Baseball Rebels - The Players, People, And Social Movements That Shook Up The Game And Changed America (nebraskapress.unl.edu) will tug at your emotions, for sure.

Who better to tell a different side of baseball history than a social justice lifer than Dreir? The 284 pages in Baseball Rebels are attention-getters from the get-go. For some readers, the subjects and topics detailed will be a refresher, and introductions to others.

Baseball isn't immune to having an ugly past. Racist practices of the times are examined, from decades ago to current discussions on who and what is being done to make lives and careers better for all - in the game and for those in the teams' communities.

"My dad was a baseball fan. He was a fan of the New York Giants; Carl Hubbell and Mel Ott his favorites. I inherited his appreciation for the team. Willie Mays, Johnny Antonelli, and Jackie Robinson (Brooklyn Dodgers) are my favorites," said Dreier during a phone conversation earlier this week.

Dreier and Elias have known each other for nearly a half-century. After their careers saw them drift in different directions across the country, it was back in the early 2000s that the two socially-conscious college professors reconnected, and baseball remained their mutual friend.

Baseball Rebels conducts deep dives into the ugly past in the game. The history lessons offered through the lens of Dreier and Elias make their book a must-read.

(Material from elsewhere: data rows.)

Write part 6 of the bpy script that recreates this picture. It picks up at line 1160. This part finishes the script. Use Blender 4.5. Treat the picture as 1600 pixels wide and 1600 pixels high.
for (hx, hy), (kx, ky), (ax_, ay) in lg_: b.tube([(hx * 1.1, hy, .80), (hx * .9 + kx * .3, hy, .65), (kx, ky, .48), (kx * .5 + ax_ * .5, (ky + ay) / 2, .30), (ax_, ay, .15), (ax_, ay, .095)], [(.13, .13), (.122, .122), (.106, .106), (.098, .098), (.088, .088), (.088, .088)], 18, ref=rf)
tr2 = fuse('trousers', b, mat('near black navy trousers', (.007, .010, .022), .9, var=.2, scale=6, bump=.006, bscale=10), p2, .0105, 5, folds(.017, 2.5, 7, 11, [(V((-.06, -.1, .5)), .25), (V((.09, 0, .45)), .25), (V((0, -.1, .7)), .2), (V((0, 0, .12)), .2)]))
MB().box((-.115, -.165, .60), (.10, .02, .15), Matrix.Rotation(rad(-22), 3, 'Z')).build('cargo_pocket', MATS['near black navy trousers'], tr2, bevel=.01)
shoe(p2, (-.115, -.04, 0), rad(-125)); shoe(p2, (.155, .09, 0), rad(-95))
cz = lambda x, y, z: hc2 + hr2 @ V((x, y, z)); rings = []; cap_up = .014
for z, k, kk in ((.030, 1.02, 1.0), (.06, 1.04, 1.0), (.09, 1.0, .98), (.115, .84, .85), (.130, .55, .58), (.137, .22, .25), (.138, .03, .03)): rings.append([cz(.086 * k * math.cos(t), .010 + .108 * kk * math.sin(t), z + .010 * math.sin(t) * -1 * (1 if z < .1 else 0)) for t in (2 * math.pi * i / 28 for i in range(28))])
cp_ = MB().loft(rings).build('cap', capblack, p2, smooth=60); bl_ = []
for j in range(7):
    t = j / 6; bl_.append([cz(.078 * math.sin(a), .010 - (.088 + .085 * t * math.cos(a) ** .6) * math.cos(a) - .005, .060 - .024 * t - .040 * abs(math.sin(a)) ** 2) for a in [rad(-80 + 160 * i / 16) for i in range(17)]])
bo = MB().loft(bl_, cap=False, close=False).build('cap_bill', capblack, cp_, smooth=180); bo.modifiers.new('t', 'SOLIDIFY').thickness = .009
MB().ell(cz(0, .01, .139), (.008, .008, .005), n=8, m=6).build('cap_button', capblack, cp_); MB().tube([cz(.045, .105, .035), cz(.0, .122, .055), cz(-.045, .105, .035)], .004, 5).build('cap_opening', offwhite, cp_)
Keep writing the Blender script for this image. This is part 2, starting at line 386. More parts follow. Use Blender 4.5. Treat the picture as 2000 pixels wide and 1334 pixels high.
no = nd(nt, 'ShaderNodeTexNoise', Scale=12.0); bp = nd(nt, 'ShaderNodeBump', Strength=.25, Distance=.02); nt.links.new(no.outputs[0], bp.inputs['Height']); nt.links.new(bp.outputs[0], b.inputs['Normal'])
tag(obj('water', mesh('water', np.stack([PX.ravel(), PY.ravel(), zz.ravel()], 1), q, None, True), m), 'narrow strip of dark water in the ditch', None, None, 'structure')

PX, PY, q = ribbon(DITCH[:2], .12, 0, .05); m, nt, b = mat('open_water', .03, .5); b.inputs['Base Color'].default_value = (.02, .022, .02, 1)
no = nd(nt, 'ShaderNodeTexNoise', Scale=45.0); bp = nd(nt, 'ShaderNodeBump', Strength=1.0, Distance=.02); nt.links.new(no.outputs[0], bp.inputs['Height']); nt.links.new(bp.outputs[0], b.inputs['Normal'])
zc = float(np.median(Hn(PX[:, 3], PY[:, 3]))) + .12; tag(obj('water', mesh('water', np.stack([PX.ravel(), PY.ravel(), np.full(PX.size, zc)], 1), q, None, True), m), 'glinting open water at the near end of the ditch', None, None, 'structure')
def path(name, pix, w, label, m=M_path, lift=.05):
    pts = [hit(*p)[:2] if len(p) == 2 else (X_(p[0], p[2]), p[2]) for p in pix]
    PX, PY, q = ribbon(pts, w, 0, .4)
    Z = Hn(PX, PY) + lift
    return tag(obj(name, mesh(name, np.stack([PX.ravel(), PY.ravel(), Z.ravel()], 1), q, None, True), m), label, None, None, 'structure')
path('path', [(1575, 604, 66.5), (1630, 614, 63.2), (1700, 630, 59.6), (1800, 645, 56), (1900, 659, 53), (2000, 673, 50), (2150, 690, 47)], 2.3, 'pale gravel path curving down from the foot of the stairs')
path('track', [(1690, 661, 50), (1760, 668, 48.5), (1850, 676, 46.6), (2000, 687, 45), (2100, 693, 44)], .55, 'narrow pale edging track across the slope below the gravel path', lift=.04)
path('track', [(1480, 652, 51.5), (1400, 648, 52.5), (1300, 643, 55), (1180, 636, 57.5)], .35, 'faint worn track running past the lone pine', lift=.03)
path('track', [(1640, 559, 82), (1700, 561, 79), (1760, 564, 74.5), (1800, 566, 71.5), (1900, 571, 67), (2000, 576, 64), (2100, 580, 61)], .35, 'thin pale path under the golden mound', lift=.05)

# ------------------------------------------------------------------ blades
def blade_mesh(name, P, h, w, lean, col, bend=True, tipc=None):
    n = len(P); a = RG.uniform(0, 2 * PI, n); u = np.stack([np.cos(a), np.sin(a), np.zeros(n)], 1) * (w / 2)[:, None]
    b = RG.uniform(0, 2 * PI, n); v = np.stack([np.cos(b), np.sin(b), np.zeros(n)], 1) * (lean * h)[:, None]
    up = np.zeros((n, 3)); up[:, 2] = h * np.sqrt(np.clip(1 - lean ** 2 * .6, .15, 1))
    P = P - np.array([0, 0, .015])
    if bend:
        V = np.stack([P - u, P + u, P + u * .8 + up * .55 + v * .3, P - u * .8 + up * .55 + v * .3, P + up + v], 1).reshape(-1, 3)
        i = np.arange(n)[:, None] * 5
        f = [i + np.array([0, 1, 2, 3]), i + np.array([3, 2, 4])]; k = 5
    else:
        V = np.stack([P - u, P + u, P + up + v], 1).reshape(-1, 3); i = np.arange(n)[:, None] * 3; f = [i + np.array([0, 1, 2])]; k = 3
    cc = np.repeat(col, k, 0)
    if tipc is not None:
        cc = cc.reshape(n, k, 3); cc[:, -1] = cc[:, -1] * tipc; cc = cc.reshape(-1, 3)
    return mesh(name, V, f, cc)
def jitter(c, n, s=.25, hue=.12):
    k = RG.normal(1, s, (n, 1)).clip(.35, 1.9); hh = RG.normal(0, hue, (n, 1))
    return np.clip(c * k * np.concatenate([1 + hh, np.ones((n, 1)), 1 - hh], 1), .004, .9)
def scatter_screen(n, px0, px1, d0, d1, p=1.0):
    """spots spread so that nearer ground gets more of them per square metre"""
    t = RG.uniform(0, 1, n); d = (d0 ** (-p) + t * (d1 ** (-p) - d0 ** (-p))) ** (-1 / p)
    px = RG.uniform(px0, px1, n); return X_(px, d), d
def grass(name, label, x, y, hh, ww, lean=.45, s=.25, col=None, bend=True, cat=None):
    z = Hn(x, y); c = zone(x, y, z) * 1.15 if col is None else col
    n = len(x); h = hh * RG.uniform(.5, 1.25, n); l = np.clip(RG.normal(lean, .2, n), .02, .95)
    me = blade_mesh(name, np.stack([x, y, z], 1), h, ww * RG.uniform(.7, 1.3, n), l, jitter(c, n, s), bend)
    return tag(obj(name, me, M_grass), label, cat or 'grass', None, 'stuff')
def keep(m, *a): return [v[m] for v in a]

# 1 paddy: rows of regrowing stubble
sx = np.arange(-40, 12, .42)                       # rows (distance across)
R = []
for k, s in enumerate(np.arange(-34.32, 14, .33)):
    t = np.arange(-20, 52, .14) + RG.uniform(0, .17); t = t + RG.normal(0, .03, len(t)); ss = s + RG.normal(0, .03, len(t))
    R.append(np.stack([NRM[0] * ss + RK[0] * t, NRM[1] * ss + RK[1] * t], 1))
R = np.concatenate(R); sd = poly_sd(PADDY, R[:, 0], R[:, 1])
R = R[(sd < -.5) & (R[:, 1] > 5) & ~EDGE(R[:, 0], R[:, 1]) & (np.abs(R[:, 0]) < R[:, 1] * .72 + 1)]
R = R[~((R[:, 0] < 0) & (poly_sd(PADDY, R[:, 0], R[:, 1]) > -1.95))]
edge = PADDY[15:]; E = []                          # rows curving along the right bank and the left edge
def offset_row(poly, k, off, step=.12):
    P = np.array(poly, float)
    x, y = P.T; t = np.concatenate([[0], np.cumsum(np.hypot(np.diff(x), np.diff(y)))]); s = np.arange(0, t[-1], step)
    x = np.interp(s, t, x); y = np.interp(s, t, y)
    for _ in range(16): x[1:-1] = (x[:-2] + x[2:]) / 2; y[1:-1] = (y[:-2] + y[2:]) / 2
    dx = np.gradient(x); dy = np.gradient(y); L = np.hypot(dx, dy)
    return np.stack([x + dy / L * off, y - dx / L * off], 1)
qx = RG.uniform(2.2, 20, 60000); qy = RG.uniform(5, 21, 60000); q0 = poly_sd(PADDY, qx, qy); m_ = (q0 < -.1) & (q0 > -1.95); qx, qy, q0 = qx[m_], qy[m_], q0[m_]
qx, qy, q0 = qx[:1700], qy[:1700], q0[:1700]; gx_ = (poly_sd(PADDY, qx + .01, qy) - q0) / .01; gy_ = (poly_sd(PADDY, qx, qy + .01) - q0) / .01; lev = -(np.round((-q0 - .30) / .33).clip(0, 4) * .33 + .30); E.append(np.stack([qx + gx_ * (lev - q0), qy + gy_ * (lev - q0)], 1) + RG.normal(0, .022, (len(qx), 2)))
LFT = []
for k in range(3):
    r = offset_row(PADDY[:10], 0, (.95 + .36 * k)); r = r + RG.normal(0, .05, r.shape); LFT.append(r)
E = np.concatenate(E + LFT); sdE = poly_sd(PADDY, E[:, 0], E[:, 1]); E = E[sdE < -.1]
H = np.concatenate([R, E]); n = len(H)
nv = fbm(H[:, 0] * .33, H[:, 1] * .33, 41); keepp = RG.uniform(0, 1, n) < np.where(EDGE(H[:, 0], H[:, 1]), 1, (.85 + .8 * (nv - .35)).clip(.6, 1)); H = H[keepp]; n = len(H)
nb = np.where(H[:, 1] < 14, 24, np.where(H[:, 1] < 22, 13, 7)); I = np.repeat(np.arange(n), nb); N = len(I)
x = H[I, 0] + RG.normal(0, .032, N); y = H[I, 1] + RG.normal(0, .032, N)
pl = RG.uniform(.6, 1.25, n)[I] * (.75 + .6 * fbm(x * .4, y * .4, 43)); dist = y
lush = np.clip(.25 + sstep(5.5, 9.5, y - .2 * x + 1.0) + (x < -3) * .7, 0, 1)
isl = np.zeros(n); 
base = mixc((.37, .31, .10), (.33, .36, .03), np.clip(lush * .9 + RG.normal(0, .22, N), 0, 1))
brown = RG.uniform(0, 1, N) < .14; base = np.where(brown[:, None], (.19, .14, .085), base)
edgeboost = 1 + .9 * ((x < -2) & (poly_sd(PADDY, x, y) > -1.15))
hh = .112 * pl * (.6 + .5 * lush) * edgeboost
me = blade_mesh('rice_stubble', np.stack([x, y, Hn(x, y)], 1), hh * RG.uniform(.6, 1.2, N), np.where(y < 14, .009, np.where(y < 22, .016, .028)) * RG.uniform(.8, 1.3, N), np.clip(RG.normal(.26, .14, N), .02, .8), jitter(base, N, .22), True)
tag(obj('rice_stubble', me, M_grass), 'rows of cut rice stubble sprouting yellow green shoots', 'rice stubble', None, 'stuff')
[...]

The topics covered run a wide range of racist people in the game, from players to managers, and others in and out of uniform, confronted.

Gay MLB umpires are discussed. Both open and in the closet, experiences by Dave Pallone and Dale Scott are educational and emotional. Women in baseball and their struggles for respect and equality in promotion are also well chronologized in Baseball Rebels.

The All-American Girls Professional Baseball League is reviewed. A marvelous example of how far women in the game are marching on is Kim Ng. As general manager of the Miami Marlins, Dreier and Elias well document Ng's qualifications for a position that traditionally has been male-dominated.

Internships with the Chicago White Sox, New York Yankees, and Major League Baseball, proving all along the way she had the chops for the front office, made it a no-brainer for Ng to be hired for her current position.

Baseball Rebels also digs into the only female inducted into the National Baseball Hall of Fame and Museum in Cooperstown, New York. Effa Manley co-owned the Negro League's Newark Bears in the 1930s and '40s. What was it like for a woman, a woman of mixed race no less, to run a club's day-to-day operations? Dreier and Elias offer a wonderful synopsis.

The sacrifices and struggles made by Black ballplayers like Larry Doby, Curt Flood, Bill White Dick Allen, and Moses Fleetwood Walker make for addictive reading.

Washington Nationals pitcher Sean Doolittle's community-minded approach to the game's public is brought forward and proves to be refreshing and admirable. Working with veteran groups, the Nationals' youth baseball academy, and understanding there's more responsibility than striking batters out when wearing an MLB uniform, Doolittle is one of many fine examples of what the game's public as a whole might be missing.

Baseball Rebels both entertains and makes you think. What a great baseball "double play" to present.